Existing high-end gaming OLED monitors have relied on RGWB structures (which add a white subpixel) or triangular RGB arrangements. Both work, but neither delivers the sharpness that professionals demand. LG Display’s new stripe pattern is tailored specifically for monitor use, a recognition that staring at a screen from two feet away demands different engineering than watching telly from across the room.
The company is betting big on this technology, targeting the high-end monitor market where it already commands roughly 30 per cent of global OLED panel production. Among gaming OLED panels in mass production, LG Display claims world-leading specs across refresh rate, response time and resolution—a trifecta that sounds like marketing bluster until you check the numbers.
“Technology is the foundation of leadership in the rapidly growing OLED monitor market,” says LG Display head of the large display business unit Lee Hyun-woo. He promises to keep pushing “differentiated technologies compared to competitors”—corporate-speak for staying ahead of Chinese rivals snapping at LG’s heels.

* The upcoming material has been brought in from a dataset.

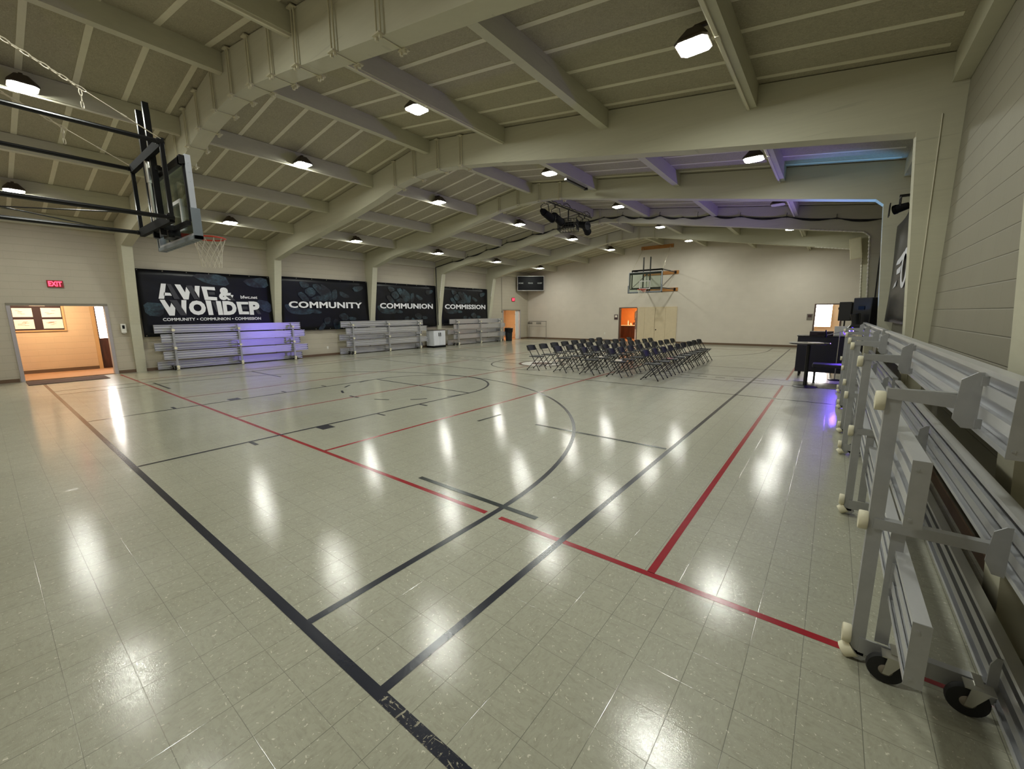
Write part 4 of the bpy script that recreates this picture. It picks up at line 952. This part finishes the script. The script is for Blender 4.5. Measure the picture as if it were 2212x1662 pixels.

The new panel will debut at CES 2026 in Las Vegas, where LG Display plans to woo customers and expand its lineup. Initial rollout targets high-end gaming and professional monitors, the sweet spot where people actually pay premiums for superior screens rather than settling for whatever came with their laptop.
Whether this technology reshapes the monitor market or remains a niche luxury depends on two things: pricing and production scale. But for now, LG Display has pulled off something rare—a genuine technical leap that solves a real problem. Gamers get their speed, designers get their clarity, and LG gets bragging rights. In the cutthroat world of display tech, that counts as a win.